While it may be more difficult to fit into her schedule, Foran, a 21-year-old UF senior, prefers to be in Gainesville for soccer’s biggest event as opposed to watching from her hometown in Georgia.

“Here, it’s easier to find a big watch party and a more fun environment,” Foran said.

“Finals season” takes on an entirely new meaning as students try to find time to study for their finals and tune in to watch the 2022 World Cup. Typically held in the summer, this year the World Cup runs from late November to mid-December to account for Qatar, the host country, and its hot climate.

Unlike when the World Cup is held in the summer, the bustling college town of Gainesville is now thriving students go to watch the games at local bars.

The Swamp Restaurant owner Ryan Prodesky estimates as many as 1,000 walked through the doors on Tuesday during the US vs. Iran game.

When the U.S. scored the one and only goal of the game, he could only describe the restaurant as “chaos.”

“The building literally shook,” he said. “I would say it’s one of the louder moments I’ve been a part of at Swamp.”

The summer crowd differs from the winter one in terms of availability. Less people are in Gainesville over the summer, but even fewer are in the city during the week of Thanksgiving. This makes it difficult to compare the numbers of both revenue and attendance.

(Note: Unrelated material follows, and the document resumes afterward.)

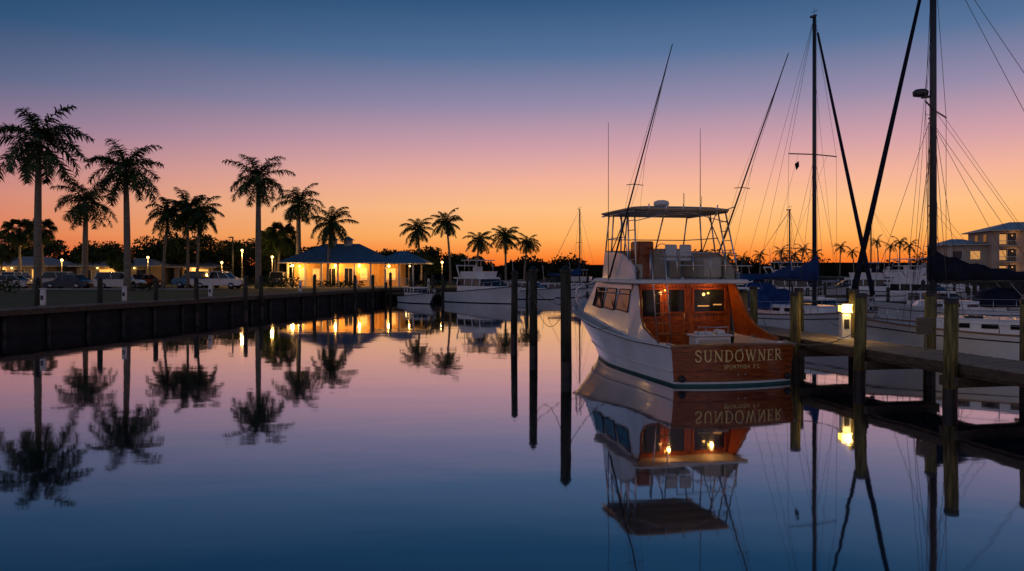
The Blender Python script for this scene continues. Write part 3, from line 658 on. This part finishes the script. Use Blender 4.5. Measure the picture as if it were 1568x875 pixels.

“It’s like trying to compare apples to oranges,” Prodesky said.

Businesses find the time of the games to also have an impact on revenue and attendance.

Time zones pose an issue in terms of game times. Qatar is eight hours ahead of Gainesville, so some games kick off as early as 5 a.m. EST. Gainesville restaurants are only able to show games that kickoff at 10 a.m. or 2 p.m.

“It’ll be interesting to see what happens on Saturday with the 10 a.m. start time,” Prodesky said. “I think we’re still within that window of times that are acceptable.”

Some people don’t go to restaurants with the intent of watching the World Cup, but they stay longer once they see it’s on.

Satchel’s Pizza owner Satchel Raye has been playing the World Cup in his restaurant, and though he wouldn’t consider it a watch party, he has noticed some guests stay a bit longer and spend a bit more when they see the game is on.

“If you’re sitting in a space with nothing to look at, you’re gonna eat and leave,” Raye said. “But if there’s a game on, you might have another beer and watch a little bit.”

As the World Cup progresses past the group stage and into the knockout stage, games will grow longer as overtime goes into effect, as games can no longer end in a tie.

When the restaurant is as packed as it was on Tuesday, The Swamp Restaurant’s profit is increased by almost 300%, said Prodesky.

Foran estimates she spent around $40 watching the US vs. Iran match on Tuesday, and would consider that a typical amount for watching a game.

As the World Cup progresses but students begin to leave Gainesville for the holiday break, Prodesky is unsure as to how the restaurant will perform financially. A winter World Cup is new to everyone, but he still anticipates an impressive turnout.